James Emmett and Peter Wilson: The Art Machine

The double-sided, moveable art racks rotating throughout the five internal floors of Peter Wilson and James Emmett’s Sydney warehouse tell but a part of a life’s story fuelled by art.

Words: Helen McKenzie

Photography: Jacquie Manning

Peter Wilson and his partner James Emmett are at the top of their respective fields in finance and the law. Professionally they are busy and serious. Privately they give their time to arts bodies and other not for profit organisations where they think they can help. They also like to party, and their new home was designed just for this purpose.

We roam over the five-level warehouse Wilson and Emmet have converted into a remarkable home in one of Sydney’s edgiest inner suburbs. Their home is high-tech; music, lighting and three video screening sites are controlled room-by- room via a mobile phone. An internal elevator (installed at the insistence of their mothers) complete with a padded blue leather interior, while an Agatha Gothe-Snape work connects the four-floor home. But certainly, the most arresting feature of the property is the double-sided moveable art racks, four of them, that rotate vertically through all internal floors.

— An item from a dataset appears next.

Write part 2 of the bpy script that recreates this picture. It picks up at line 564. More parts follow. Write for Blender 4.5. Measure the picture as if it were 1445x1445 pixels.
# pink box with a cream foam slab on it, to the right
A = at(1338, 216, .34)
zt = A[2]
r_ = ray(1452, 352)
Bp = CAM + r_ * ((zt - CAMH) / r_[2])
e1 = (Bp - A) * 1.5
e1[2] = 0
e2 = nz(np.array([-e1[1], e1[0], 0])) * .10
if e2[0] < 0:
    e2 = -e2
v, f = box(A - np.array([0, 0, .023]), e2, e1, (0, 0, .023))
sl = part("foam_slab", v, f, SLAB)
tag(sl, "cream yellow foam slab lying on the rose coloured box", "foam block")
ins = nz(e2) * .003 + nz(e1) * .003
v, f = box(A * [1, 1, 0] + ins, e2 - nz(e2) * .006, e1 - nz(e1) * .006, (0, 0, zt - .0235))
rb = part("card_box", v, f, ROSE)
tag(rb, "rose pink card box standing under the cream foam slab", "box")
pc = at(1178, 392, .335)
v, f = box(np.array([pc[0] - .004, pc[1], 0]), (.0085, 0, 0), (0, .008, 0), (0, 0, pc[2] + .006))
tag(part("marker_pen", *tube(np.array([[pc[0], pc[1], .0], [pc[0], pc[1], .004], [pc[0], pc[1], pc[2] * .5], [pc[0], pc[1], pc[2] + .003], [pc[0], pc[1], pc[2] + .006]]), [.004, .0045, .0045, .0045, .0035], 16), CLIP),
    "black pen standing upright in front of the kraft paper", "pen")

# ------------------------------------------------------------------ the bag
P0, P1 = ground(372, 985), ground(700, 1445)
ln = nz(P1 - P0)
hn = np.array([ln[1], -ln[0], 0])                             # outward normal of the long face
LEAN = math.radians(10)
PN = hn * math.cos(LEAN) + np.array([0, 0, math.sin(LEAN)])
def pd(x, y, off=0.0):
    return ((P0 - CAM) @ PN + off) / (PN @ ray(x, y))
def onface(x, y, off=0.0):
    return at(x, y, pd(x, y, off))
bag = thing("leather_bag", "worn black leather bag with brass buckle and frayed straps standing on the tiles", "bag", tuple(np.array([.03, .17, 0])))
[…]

The racks are variously described. Wilson says it is an “Art machine” while Emmett, with a smile (and much to his partner’s chagrin) gives it the handle: “The dumb curator.” The industrial looking machine that owes its design origins to the theatre stage is so cool, and so necessary. Wilson and Emmett are keen art collectors. They have been in their new digs for a year and say they are ready for a rehang. Six large works, by their friend Julian Meagher wait bubble wrapped in storage, returned from loan for an exhibition at Penrith.

After their three-year search across Surry Hills, East Sydney and Chippendale for a suitable warehouse the couple “lucked across this place,” says Emmett. Architect Matthew Bennett, a friend from Emmett’ time at Harvard, was given the job. Wilson recalls their initial brief to Bennett, was indeed brief, “room for guests and a party”, Emmett chips in “and we had run out of wall space.” “We just let him do what he wanted to do,” Wilson adds. “It was such a joyful process.”

Involvement with not-for-profit organisations is also a source of joy for the two men. Wilson is Chair of Playwriting Australia and sits on the boards of Belvoir Street Theatre Company, Women’s College, The Sisters Of Mercy and Artspace. Emmett is Chair of National Association for the Visual Arts (NAVA), the peak body of Australia’s visual arts sector.

Art is in abundance on the home front. “Painting, figurative work and craft,” according to Wilson are their go-tos; although glass, sculpture and video art also feature. Two works by Stephen Bush have pride of place in the sitting room. In the bedroom an Alex Seton sculpture and anAlexander McKenzie oil painting seem to peacefully converse. On one of the moveable racks is a salon hang of 12 works that includes fine portraits of Emmett’ Grandmother and Great Great Aunt, hanging beside a portrait in pencil of Wilson – as the devil – drawn by a friend for their HSC submission. Here also are two works Wilson bought as a “baby lawyer” – they are by Peter D. Cole. In lieu of paying bonuses, the firm Wilson was working for bought the works. The pair subsequently purchased two sculptures by Cole; one, a nativity scene, was commissioned.

The commissioned nativity scene is a useful indicator of Emmett and Wilson’s ability to compromise. “I love Christmas,” Emmett says. “Left to my own devices the place would be bedecked with endless awful decorations.” Wilson rolls his eyes at the thought and offers that the work is the ONLY acceptable decoration allowed in the house, and is only allowed out of the cupboard for one month. Which brings the obvious question about how they have gone about selection works for their collection. “The theoretical rule is we have to both like it,” says Wilson. Barrister Emmett in very legalese speech says, “there is a rarely exercised, no-questions-entitled, right to a veto.”

Emmett and Wilson have now been together for 19 years. “In a very real sense, our aesthetic tastes grew into one another,” Emmett offers. “The image we have – not just for our taste in art – but for our life generally is from a novel by Stella Gibbons. Two people from very different worlds run away together and a wise old grandmother says that they will be fine, because they have puppy bones and will grow into each other.” Wilson says, “I’m not sure that we had puppy bones, but we were certainly puppies; like a Labrador with big feet.”